On Monday, April 13, three plaintiffs–downtown property owners Alan Scheinman, David Pesuit, and Eric Suher, filed suit against the City of Northampton in Hampshire Superior Court, seeking declaration that the Northampton Business Improvement District (BID) was created in violation of state law. Amherst-based attorney Alan Seewald is representing the three.

A BID is a special taxation district formed to provide supplemental services to a commercial district. BID formation in the commonwealth is regulated by M.G.L. Chapter 40O, and requires a petition drive, a delineated map, a public hearing process, a city council vote, and independent oversight on the part of local government. The city council voted on March 6 to approve the creation of a Business Improvement District for downtown Northampton, granting validity to the BID petition. The petition drive was spearheaded by the Downtown Steering Committee of the Greater Northampton Chamber of Commerce, a committee headed by former restaurant owner Dan Yacuzzo. Chapter 40O requires that the city of Northampton independently verify that any petition to form a BID meets both the substantive and procedural requirements of Chapter 40O.

The suit alleges a number of procedural violations on the part of the city: first, that that the property owners' signatures collected on BID assent forms do not meet the standard of signatures to a petition. "Assenting signatures were gathered long before the BID petition was even drafted," Scheinman told the Advocate. The suit alleges that notice of the public hearing was published inappropriately by BID petitioners, and not by city government; and that the second published notice of the public hearing did not meet the standard of providing fourteen days notice.

The plaintiffs claim that the city failed to check signatures to see that each was the rightful property owner; and that where property was owned by more than one person, to check that each owner had signed, and that where property was owned by an entity other than a person, that the signator had the right to sign.
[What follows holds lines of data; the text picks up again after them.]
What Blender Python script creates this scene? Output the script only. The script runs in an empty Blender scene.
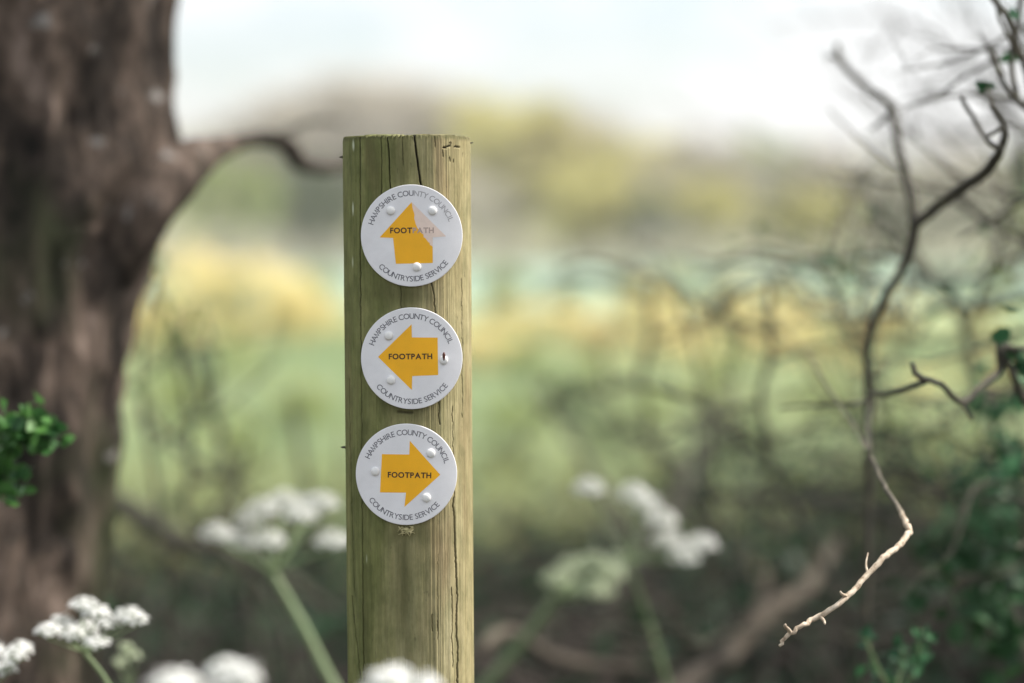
import bpy, bmesh, math, random
import numpy as np
from mathutils import Vector, Matrix, noise as mnoise
R = math.radians
random.seed(7)
rng = np.random.default_rng(7)
scene = bpy.context.scene
COL = scene.collection

# ------------------------------------------------------------------ camera
FPX = 1024 * 85 / 36
CAMZ = 1.115
PITCH = math.atan(93.5 / FPX)
cam_d = bpy.data.cameras.new('camera')
cam = bpy.data.objects.new('camera', cam_d)
COL.objects.link(cam)
cam.location = (0, 0, CAMZ)
cam.rotation_euler = (R(90) - PITCH, 0, 0)
cam_d.lens = 85
cam_d.sensor_width = 36
cam_d.clip_start = 0.05
cam_d.clip_end = 8000
cam_d.dof.use_dof = True
cam_d.dof.focus_distance = 1.818
cam_d.dof.aperture_fstop = 2.3
cam_d.dof.aperture_blades = 0
scene.camera = cam

# ------------------------------------------------------------------ light
SUN_EL, SUN_AZ = 50, 84          # azimuth from +Y (view direction) towards +X (right)
world = bpy.data.worlds.new('World')
scene.world = world
world.use_nodes = True
nt = world.node_tree
nt.nodes.clear()
wo = nt.nodes.new('ShaderNodeOutputWorld')
b1 = nt.nodes.new('ShaderNodeBackground')
b2 = nt.nodes.new('ShaderNodeBackground')
mx = nt.nodes.new('ShaderNodeMixShader')
sky = nt.nodes.new('ShaderNodeTexSky')
sky.sky_type = 'NISHITA'
sky.sun_disc = False
sky.sun_elevation = R(SUN_EL)
sky.sun_rotation = R(SUN_AZ)
sky.dust_density = 2.0
tc = nt.nodes.new('ShaderNodeTexCoord')
mp = nt.nodes.new('ShaderNodeMapping')
mp.inputs['Scale'].default_value = (1, 1, 2.6)
nz = nt.nodes.new('ShaderNodeTexNoise')
nz.inputs['Scale'].default_value = 5.5
nz.inputs['Detail'].default_value = 5
nz.inputs['Roughness'].default_value = 0.6
rp = nt.nodes.new('ShaderNodeValToRGB')
rp.color_ramp.elements[0].position = 0.36
rp.color_ramp.elements[0].color = (0.2, 0.2, 0.2, 1)
rp.color_ramp.elements[1].position = 0.50
rp.color_ramp.elements[1].color = (1, 1, 1, 1)
b1.inputs['Strength'].default_value = 0.12
b2.inputs['Color'].default_value = (0.955, 0.98, 1.0, 1)
b2.inputs['Strength'].default_value = 0.62
L = nt.links.new
L(sky.outputs[0], b1.inputs['Color'])
L(tc.outputs['Generated'], mp.inputs[0])
L(mp.outputs[0], nz.inputs['Vector'])
L(nz.outputs[0], rp.inputs[0])
L(rp.outputs[0], mx.inputs[0])
L(b1.outputs[0], mx.inputs[1])
L(b2.outputs[0], mx.inputs[2])
L(mx.outputs[0], wo.inputs[0])

sd = bpy.data.lights.new('sun', 'SUN')
sd.energy = 3.9
sd.angle = R(6)
sd.color = (1.0, 0.94, 0.84)
sun = bpy.data.objects.new('sun', sd)
COL.objects.link(sun)
sdir = Vector((math.sin(R(SUN_AZ)) * math.cos(R(SUN_EL)), math.cos(R(SUN_AZ)) * math.cos(R(SUN_EL)), math.sin(R(SUN_EL))))
sun.rotation_euler = sdir.to_track_quat('Z', 'Y').to_euler()
sun.location = sdir * 50

vs = scene.view_settings
vs.view_transform = 'Standard'
vs.look = 'None'
vs.gamma = 1
vs.use_curve_mapping = False
vs.exposure = 0.91


# ------------------------------------------------------------------ helpers
def at(px, py, Y):
    """world point seen at pixel (px, py) that stands Y metres ahead"""
    rx = (px - 512) / FPX
    ry = -(py - 341.5) / FPX
    d = Vector((rx, math.cos(PITCH) + ry * math.sin(PITCH), -math.sin(PITCH) + ry * math.cos(PITCH)))
    t = Y / d.y
    return Vector((0, 0, CAMZ)) + d * t


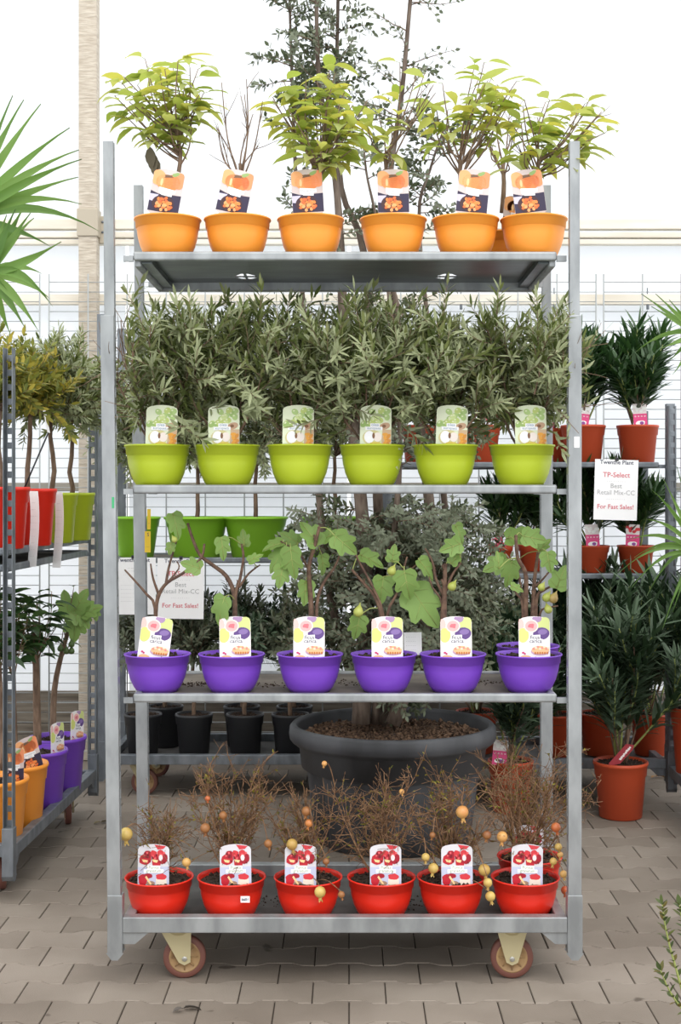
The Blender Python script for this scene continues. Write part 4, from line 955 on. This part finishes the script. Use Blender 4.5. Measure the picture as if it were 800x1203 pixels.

The suit alleges that the city failed to reject illegible signatures, and failed to calculate independently of the BID petitioners whether the signatures met the legal requirement that the petition contain "the signatures of the owners of at least fifty-one percent of the assessed valuation of all real property owners within the proposed BID and sixty percent of the real property owners."

Finally, the plaintiffs contend that the city, following the lead of BID petitioners, improperly used a one-parcel-one-assent standard instead of a one-owner-one assent standard in determining that sixty percent of the real property owners within the proposed BID had signed assent.

The plaintiffs seek an order that the BID was not validly established, and that any actions taken by the city to establish the BID are null and void and of no legal effect. The suit also asks the court to issue an injunction ordering the city of Northampton not to deem that the BID has been established, not to commence or continue the operations of the District, to remove from the official records of the city any reference to the establishment of the BID, and to give legal notice that the "purported creation of said District has been ruled null and void and of no legal effect."

Downtown property owners have until April 21 to "opt out" of BID membership. BID opponents have charged that BID fees will be equal to a 43-percent boost in property taxes for commercial property owners in the district.